Happy hour is back, and we’ve got some excellent alcoholic branding to lift the winter doldrums—or at least forget about them momentarily. Read on for the best in booze branding this month.

Kingdom and Sparrow: Small Beer Brewing Co.

In the case of Small Beer Brewing Co., the name matches the label. UK design studio Kingdom and Sparrow designed the visual identity for the low ABV beer, using the universal signal for “small.” The design team created a detailed illustration of a hand—the brewer’s hands, in fact—and framed it with simple geometric shapes and an otherwise clean layout.

Thirst Craft: Mother’s Little Helper vermouth

For his first vermouth, California winemaker Matthew Nagy wanted a bottle that spoke to the drink’s provenance. Made in honor of his mother, who loved vermouth, the Thirst Craft-designed bottle somehow evokes both California’s glamorous mid-century drinking culture and the state’s psychedelic history.

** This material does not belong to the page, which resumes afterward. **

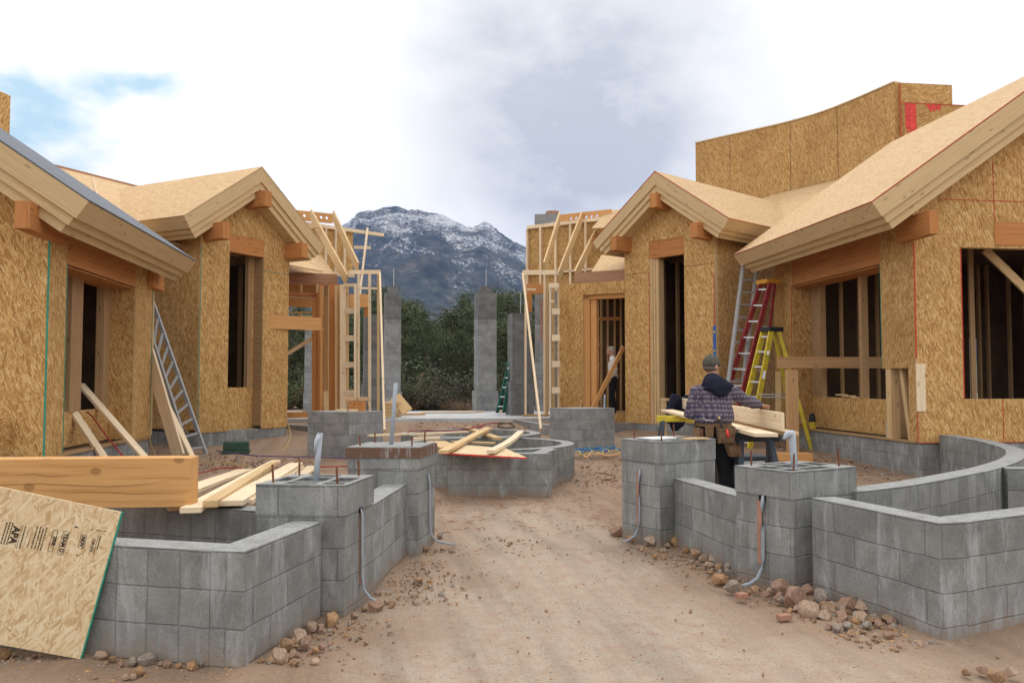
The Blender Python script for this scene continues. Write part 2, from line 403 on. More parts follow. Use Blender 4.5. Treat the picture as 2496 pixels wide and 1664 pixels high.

The hand-lettered label features flamingo pink type and palm trees growing out of a pill box. It’s a little classy and a little wild, which is exactly how drinking vermouth makes us feel.

IWANT Design: Talia beer

With flavor notes like ripe papaya, pumpkin roll, lemon meringue, and pineapple Push Pop, it was almost a given that Talea Brewing Co.’s branding would be just as vibrant. Started by two MBA-carrying women, the NYC brewery embraces a funky identity that centers around a playful black wordmark that’s overlaid on series of polkadots. London design shop IWANT gave every beer its own background pattern, from stripes to geometric shapes, which creates a gloriously frenzied look that somehow still feels pulled together.

Atipus: Vi Novell wine

Label pickers, rejoice. Barcelona design studio Atipus crafted a ten-year anniversary bottle for winery Vi Novell with a built-in activity for the fidgeters among us. Every bottle in the series is printed on metal back paper with a scratch-able serigraphy that disguises the illustration below. Scratching the label with a coin (or your finger) reveals a hidden pattern that changes with every silvery scrape that disappears.